WHAT IS NEEDED - Locate and copy each line in the data that contains the word "scene".

Saved data entries -
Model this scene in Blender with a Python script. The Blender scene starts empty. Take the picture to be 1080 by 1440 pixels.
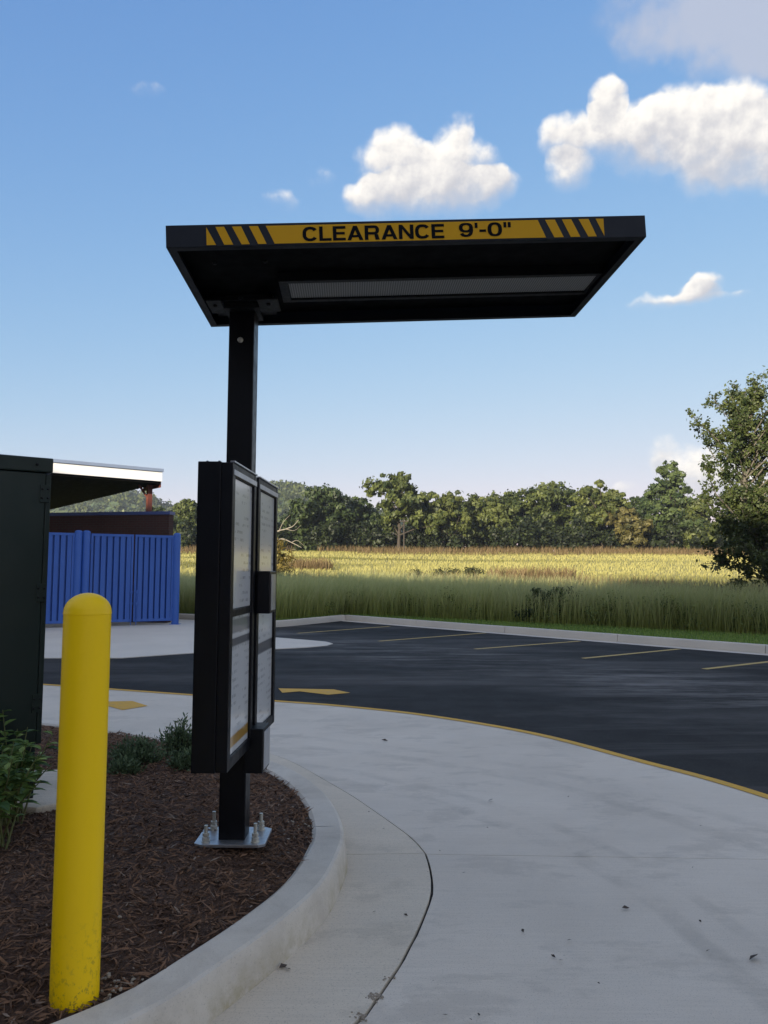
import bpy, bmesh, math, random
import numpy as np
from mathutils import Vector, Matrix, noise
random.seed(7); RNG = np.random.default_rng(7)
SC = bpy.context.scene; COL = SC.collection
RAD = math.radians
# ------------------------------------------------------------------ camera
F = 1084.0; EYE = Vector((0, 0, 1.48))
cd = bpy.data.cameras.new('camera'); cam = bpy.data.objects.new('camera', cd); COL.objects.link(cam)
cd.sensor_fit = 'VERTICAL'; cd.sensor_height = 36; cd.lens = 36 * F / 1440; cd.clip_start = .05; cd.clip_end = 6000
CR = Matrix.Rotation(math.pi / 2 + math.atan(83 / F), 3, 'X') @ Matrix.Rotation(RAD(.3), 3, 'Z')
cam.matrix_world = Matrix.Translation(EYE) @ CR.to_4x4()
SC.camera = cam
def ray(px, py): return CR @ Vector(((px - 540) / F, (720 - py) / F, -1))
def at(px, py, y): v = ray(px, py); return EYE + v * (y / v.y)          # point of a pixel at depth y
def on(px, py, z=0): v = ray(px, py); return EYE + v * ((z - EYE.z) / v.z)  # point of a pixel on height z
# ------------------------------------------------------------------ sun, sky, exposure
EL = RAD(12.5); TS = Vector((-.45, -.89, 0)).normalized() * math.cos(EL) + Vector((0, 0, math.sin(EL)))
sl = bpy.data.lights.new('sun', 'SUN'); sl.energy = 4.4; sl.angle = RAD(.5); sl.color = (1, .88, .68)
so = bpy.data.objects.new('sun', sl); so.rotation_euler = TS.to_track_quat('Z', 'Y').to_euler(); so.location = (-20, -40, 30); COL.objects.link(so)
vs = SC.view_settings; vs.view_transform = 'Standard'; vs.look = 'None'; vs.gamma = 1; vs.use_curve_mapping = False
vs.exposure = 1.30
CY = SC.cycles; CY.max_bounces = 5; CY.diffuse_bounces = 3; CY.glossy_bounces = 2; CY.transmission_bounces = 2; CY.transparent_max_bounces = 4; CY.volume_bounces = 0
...
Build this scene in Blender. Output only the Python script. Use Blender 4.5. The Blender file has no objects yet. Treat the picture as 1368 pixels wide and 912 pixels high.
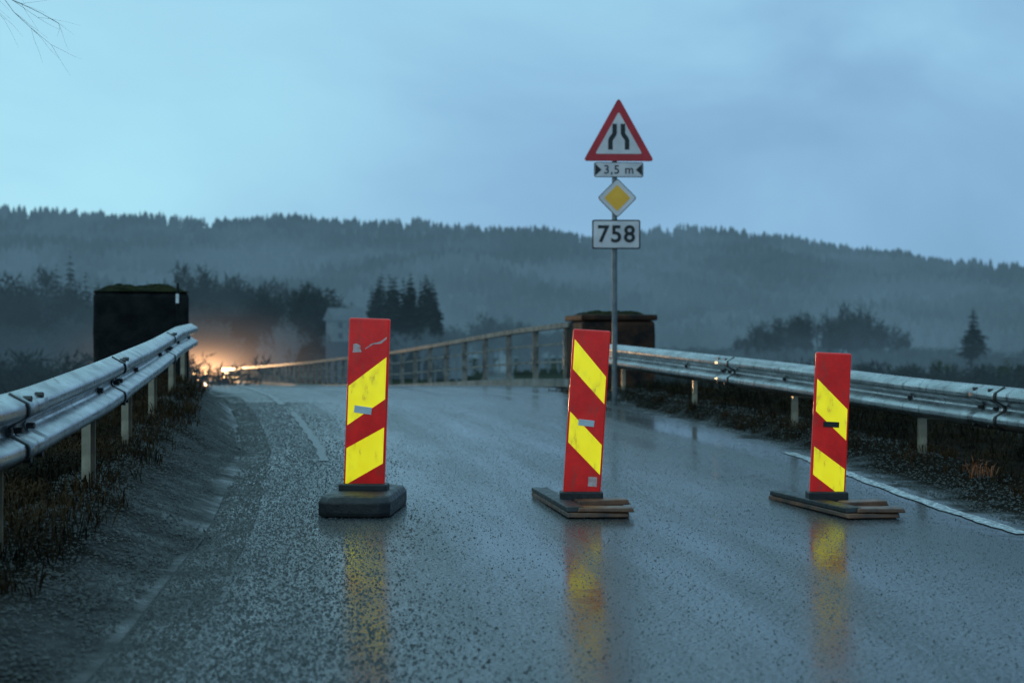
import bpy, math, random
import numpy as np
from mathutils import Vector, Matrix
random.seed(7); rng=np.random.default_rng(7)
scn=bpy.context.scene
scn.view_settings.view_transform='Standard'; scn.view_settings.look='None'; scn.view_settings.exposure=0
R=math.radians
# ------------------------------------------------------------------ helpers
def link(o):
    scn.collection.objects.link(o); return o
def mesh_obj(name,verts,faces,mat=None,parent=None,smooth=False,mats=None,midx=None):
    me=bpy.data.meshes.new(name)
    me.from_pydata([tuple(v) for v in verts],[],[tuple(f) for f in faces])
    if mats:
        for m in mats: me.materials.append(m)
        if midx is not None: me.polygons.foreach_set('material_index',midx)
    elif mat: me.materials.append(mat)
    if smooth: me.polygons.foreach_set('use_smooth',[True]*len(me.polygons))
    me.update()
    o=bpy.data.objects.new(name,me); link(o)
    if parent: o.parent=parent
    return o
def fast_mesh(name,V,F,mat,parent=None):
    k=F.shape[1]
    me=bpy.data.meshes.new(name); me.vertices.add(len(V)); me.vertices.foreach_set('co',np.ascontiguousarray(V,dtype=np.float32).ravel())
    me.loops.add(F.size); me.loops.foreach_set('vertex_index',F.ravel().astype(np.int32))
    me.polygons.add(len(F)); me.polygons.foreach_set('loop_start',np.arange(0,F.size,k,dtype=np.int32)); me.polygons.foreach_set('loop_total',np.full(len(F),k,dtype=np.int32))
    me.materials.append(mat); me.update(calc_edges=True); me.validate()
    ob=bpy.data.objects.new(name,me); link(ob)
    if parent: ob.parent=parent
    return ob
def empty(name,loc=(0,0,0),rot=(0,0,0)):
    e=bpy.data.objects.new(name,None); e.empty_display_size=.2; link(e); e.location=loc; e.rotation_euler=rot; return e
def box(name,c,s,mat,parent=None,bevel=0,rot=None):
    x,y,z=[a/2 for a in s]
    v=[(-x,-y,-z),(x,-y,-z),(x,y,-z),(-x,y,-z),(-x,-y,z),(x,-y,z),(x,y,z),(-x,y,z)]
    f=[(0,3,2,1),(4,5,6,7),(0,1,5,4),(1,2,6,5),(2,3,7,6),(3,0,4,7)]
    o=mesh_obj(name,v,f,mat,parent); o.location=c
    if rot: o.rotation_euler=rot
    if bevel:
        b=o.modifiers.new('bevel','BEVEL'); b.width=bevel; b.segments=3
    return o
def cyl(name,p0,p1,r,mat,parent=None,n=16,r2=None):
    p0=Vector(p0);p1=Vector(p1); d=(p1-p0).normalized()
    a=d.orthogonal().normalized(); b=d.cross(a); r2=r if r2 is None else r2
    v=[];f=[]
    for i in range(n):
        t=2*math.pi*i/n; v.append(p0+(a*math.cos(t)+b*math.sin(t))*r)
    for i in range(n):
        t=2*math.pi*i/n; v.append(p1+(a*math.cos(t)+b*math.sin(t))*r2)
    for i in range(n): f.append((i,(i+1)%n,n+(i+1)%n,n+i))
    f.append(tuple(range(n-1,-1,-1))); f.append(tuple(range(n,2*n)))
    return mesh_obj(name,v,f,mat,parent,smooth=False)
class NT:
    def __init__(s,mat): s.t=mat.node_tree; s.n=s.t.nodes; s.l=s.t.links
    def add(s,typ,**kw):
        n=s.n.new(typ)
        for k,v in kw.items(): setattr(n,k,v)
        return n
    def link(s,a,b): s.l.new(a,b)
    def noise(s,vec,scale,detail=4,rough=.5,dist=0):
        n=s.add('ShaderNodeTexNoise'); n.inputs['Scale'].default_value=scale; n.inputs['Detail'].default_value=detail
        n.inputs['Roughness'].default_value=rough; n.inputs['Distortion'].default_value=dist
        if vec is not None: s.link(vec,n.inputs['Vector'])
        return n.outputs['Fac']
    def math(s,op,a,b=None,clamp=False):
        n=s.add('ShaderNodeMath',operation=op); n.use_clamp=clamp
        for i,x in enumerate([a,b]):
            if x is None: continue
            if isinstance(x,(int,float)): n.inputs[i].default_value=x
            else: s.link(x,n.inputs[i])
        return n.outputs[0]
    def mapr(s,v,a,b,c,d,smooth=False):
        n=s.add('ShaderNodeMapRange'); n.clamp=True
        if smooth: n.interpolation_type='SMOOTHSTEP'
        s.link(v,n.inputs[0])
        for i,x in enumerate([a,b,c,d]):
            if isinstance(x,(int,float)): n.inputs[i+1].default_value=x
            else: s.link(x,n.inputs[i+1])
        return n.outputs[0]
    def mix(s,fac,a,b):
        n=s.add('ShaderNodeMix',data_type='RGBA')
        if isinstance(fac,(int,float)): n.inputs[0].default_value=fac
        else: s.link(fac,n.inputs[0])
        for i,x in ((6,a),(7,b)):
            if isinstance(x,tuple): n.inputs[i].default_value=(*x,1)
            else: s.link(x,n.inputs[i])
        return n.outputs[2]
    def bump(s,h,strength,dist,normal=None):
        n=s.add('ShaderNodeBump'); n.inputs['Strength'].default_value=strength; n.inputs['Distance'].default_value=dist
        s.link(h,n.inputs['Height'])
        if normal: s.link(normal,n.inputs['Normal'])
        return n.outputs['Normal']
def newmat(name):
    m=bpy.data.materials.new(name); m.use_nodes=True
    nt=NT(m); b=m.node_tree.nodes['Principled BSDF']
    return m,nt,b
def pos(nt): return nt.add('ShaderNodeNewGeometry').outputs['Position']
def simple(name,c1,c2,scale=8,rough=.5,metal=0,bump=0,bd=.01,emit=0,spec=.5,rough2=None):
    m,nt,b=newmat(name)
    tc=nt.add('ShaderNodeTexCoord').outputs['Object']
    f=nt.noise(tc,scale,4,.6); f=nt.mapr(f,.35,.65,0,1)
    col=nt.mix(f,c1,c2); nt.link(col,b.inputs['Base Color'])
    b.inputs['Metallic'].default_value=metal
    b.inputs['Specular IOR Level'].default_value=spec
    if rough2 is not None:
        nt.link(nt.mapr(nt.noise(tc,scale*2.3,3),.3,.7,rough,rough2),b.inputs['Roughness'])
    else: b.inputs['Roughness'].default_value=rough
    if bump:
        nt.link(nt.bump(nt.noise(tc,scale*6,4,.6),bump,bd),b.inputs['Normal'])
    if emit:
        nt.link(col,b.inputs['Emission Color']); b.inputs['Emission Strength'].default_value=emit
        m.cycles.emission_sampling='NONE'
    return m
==
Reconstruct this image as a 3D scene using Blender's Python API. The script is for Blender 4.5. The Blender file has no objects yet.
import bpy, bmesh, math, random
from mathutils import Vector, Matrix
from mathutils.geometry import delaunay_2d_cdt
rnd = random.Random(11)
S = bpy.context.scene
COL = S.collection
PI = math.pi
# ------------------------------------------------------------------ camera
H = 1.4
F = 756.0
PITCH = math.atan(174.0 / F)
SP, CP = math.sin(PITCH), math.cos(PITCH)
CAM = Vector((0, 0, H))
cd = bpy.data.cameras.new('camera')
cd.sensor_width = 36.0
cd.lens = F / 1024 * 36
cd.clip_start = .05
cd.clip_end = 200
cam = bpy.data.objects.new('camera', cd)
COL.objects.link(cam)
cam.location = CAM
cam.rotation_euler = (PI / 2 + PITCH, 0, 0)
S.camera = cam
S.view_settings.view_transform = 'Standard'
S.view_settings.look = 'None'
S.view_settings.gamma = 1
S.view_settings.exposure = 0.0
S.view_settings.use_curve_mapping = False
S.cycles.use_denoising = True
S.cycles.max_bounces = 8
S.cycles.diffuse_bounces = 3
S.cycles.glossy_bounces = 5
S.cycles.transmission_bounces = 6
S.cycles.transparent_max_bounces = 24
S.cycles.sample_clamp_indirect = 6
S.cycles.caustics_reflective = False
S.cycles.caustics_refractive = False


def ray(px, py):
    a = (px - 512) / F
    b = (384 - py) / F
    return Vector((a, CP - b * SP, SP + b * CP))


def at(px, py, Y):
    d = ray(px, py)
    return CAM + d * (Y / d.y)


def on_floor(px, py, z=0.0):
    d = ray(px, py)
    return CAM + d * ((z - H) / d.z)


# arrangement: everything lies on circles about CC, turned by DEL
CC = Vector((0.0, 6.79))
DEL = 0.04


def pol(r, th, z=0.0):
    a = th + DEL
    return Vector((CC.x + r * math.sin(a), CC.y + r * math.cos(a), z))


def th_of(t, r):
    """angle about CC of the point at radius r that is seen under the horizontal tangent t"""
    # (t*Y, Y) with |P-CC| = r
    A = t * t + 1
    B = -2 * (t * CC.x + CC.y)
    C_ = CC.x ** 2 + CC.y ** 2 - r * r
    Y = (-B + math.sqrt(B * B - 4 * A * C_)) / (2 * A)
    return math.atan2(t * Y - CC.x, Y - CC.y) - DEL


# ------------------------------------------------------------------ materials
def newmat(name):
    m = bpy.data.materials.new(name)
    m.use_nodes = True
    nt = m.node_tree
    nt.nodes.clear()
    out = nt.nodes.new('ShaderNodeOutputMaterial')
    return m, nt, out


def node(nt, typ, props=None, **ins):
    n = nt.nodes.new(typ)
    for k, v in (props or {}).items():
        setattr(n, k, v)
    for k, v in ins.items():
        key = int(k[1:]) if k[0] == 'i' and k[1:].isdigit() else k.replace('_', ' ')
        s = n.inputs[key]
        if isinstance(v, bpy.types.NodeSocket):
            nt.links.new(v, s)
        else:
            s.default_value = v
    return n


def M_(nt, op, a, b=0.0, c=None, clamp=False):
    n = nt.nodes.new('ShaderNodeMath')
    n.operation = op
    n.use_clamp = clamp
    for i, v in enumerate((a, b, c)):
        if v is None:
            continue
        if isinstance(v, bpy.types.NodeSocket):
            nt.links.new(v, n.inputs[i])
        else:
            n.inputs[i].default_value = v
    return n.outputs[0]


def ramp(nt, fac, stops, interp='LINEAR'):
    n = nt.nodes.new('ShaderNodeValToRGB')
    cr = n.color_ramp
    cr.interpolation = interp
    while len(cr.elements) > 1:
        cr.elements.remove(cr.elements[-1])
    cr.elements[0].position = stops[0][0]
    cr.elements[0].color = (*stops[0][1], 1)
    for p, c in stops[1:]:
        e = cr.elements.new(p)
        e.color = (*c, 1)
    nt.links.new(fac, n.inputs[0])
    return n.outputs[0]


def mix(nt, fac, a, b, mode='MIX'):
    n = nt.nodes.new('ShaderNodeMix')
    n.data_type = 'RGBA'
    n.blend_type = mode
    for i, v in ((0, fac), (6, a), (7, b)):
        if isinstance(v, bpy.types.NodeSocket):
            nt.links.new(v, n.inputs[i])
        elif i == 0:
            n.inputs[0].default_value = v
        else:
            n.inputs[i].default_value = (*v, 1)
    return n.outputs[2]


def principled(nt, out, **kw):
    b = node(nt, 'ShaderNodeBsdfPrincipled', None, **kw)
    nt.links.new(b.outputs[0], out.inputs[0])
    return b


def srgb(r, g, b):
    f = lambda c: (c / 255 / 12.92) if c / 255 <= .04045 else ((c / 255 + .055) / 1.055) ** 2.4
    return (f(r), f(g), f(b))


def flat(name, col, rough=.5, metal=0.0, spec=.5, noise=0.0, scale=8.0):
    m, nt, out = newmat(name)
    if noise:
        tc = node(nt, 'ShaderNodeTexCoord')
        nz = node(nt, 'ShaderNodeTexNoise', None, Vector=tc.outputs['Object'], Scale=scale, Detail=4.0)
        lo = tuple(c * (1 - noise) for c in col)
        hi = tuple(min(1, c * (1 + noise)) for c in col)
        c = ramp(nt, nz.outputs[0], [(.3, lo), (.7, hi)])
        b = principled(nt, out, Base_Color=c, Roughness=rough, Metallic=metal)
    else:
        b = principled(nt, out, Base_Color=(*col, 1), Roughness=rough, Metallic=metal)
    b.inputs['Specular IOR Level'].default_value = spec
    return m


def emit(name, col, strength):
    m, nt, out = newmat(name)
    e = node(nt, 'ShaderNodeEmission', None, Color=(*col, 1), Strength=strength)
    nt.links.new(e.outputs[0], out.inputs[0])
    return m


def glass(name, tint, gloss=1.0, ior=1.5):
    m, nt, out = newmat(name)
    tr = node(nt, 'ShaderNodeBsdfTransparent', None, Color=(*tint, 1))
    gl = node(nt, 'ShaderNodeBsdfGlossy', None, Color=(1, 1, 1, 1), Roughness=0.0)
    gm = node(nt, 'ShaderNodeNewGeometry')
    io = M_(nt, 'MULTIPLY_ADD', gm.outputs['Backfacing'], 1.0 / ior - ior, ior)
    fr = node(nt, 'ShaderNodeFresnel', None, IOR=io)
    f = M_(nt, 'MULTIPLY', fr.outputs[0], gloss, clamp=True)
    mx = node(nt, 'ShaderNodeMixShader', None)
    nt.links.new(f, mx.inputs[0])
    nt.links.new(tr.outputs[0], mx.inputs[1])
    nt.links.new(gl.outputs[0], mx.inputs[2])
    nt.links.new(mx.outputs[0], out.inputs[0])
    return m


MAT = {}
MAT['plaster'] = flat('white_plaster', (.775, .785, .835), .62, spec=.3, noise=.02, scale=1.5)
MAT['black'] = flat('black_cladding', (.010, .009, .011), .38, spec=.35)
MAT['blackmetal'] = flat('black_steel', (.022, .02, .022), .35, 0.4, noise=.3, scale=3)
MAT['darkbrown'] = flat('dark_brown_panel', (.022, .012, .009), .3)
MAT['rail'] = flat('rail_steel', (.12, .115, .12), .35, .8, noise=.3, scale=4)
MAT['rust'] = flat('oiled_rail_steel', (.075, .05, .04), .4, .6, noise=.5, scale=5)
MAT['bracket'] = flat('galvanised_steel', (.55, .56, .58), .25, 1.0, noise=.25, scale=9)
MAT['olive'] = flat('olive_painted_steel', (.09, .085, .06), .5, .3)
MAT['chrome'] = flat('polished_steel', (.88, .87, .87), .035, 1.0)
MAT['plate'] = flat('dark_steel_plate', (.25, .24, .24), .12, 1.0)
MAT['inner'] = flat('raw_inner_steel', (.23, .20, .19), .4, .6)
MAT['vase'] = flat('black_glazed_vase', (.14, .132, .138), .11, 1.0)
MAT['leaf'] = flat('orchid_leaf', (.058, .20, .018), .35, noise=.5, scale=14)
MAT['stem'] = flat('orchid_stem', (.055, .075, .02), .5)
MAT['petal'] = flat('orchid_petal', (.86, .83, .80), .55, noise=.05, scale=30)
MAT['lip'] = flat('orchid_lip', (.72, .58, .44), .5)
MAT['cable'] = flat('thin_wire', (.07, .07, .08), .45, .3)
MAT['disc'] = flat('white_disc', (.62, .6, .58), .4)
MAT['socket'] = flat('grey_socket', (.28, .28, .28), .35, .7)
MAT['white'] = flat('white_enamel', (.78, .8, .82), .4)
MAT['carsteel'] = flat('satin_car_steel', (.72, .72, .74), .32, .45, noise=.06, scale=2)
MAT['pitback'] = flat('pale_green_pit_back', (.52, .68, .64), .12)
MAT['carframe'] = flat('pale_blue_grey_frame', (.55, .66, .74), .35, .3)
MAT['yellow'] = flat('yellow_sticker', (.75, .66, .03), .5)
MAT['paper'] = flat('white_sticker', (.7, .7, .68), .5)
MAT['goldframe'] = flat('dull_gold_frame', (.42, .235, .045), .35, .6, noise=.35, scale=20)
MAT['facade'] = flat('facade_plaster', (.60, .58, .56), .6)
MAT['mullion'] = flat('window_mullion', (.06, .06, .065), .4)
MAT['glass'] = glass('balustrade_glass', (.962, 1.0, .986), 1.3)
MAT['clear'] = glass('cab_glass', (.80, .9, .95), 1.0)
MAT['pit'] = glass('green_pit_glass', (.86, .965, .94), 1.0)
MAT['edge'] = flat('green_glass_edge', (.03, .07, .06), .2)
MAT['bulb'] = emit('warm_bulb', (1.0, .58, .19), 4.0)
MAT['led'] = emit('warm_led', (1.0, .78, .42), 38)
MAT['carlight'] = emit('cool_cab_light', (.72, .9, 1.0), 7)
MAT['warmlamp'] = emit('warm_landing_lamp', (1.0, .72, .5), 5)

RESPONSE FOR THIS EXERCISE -
Model this scene in Blender with a Python script. The Blender scene starts empty. Take the picture to be 1080 by 1440 pixels.
SC = bpy.context.scene; COL = SC.collection
Build this scene in Blender. Output only the Python script. Use Blender 4.5. The Blender file has no objects yet. Treat the picture as 1368 pixels wide and 912 pixels high.
scn=bpy.context.scene
Reconstruct this image as a 3D scene using Blender's Python API. The script is for Blender 4.5. The Blender file has no objects yet.
S = bpy.context.scene